Наконец, настал и понедельник, и дело наше насилу-насилу было кончено; казна освидетельствована и отдана в ведомство другому; а временным командиром мне назначен Петр Николаевич Юшков; а прочее время, по случаю сделавшегося ненастья, пробыл на квартире; а наутрие, как в последний день пребывания моего в Туле, положив как-нибудь отделаться, поехал я сперва ранехонько к г. Веницееву и, переговорив с ним, поехал к новому своему командиру г. Юшкову. Но застав его еще спящего, проехал к знакомому своему штаб-лекарю Рикеру, а от него опять к г. Юшкову. Сей, будучи весьма добрым и любезным человеком, принял меня и обошелся очень ласково и благоприятно. Посидев у него, поехали мы с ним в казенную палату, где у господ директоров, бывшего и наказного, происходила в сей день формальная смена, и я кое-как отделался и получил дозволение отправиться назад в Богородицк. По окончании же всего, заехал я к г. Юницкому и у него в последний раз обедал я, распрощавшись с ним, поехал на квартиру. Покормив лошадей, пустился в обратный [путь] и доехал до Дедилова еще довольно рало, но, за сделавшимся сильным и бурным дождем, расположился тут ночевать и всю ночь почти не спал от множества клопов, впрах меня закусавших; а наутрие возвратился в свое место.

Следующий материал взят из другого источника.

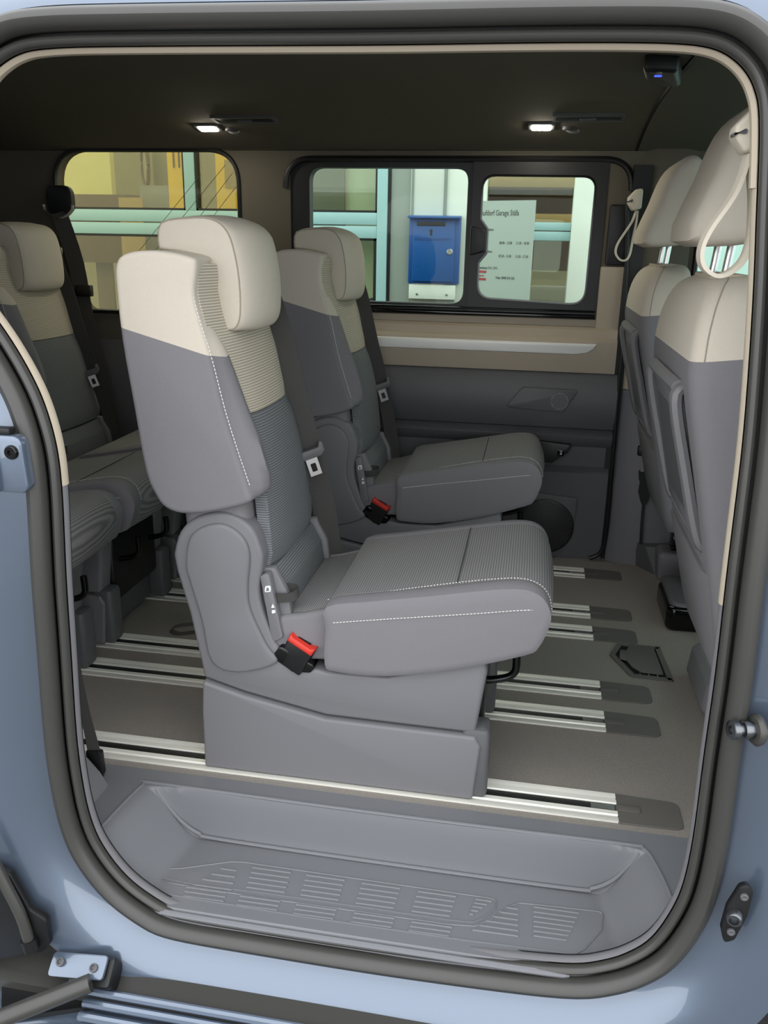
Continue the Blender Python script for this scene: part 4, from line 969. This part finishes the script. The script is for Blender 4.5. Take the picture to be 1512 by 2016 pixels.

Таким образом получил я себе нового и по порядку уже шестого командира. Под его начальством находился я недолго, но не поскучил бы хотя б продлилось оно и гораздо долее. Характер сего доброго человека был таков, что я полюбил его с самого начала нашего с ним знакомства, которое скоро превратилось в самое нелицемерное дружество; и я могу сказать, что я им был очень доволен. И как он давно уже переселился в царство мертвых то, помня его любовь и дружество к себе, благословляю и поныне еще его прах и желаю ненарушимого ему покоя.